Union membership in Western Australia has continued to decline, falling to a record low of 16 per cent in August last year, according to figures released by the Australian Bureau of Statistics last week.
Union membership in Western Australia has continued to decline, falling to a record low of 16 per cent in August last year, according to figures released by the Australian Bureau of Statistics last week.
The data showed trade union membership fell by 10.5 per cent in WA in the year to August 2006, bringing the total membership rate to just 16 per cent of the state’s 886,700 workers.
Despite the employment rate rising by 40,000 workers during the period, union membership fell by more than 16,000, meaning WA overtook the Northern Territory during the year to hold the lowest membership rate in the nation.
The decline in union membership was greater in WA than for any other state, exceeding the national decrease of 6.6 per cent during the year to August.
Nationally, union membership dropped from 22 per cent to 20 per cent of the workforce, or 1.8 million employees.
The Chamber of Commerce and Industry WA said the figures indicated Western Australians were not as concerned about workplace reforms and the advent of individual employment agreements as trade unions had claimed.
“Individuals have not been successfully recruited to unions in any meaningful numbers, and indeed many would appear to have let their membership lapse,” CCIWA said in a press release.
“[The] data is further evidence that many unions in Australia have failed to adjust to changing economic times and to the need for their country to meet international benchmarks for efficiency and productivity.”

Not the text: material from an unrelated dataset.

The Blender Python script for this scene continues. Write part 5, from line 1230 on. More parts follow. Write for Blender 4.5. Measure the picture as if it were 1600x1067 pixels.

CCIWA said many unions had lost relevance for Australian workers and would continue to struggle while membership remained a matter of individual choice.
According to the ABS statistics, full-time and public sector workers were more likely to be union members than their counterparts working part-time or in the private sector.
A high 43 per cent of public sector employees held union memberships, compared with just 15 per cent of private sector workers.
Male employees were only slightly more likely than female employees to be union members, with 22 per cent and 19 per cent of employees being members, respectively.
Machinery operators and drivers were the occupation group with the highest union membership (35 per cent), while those in the ‘electricity, gas, water and waste services’ or ‘education and training’ industries were most likely to be members (39 per cent of employees in both industries).
Nationally, the number of private-sector workers holding union memberships was 15.5 per cent, down from 16.7 per cent in mid-2005.
Prime Minister John Howard said in a radio interview that Australian workers were moving away from the union movement.
“Union membership has now become overwhelmingly something that exists in public sector employ-ment and hardly at all in private sector employment,” he said.
However, ACTU secretary Greg Combet said people were opposed to the government’s IR laws.
“It’s very difficult for people to make the choice to be a member of the union under WorkChoices,” he said.
In WA, union membership has been in decline since 1993, with the percentage of union members in the state’s workforce halving during that period, from 34.5 per cent to 16 per cent.
In 1993, there were 218,300 union members in WA, while at present there are only 142,400.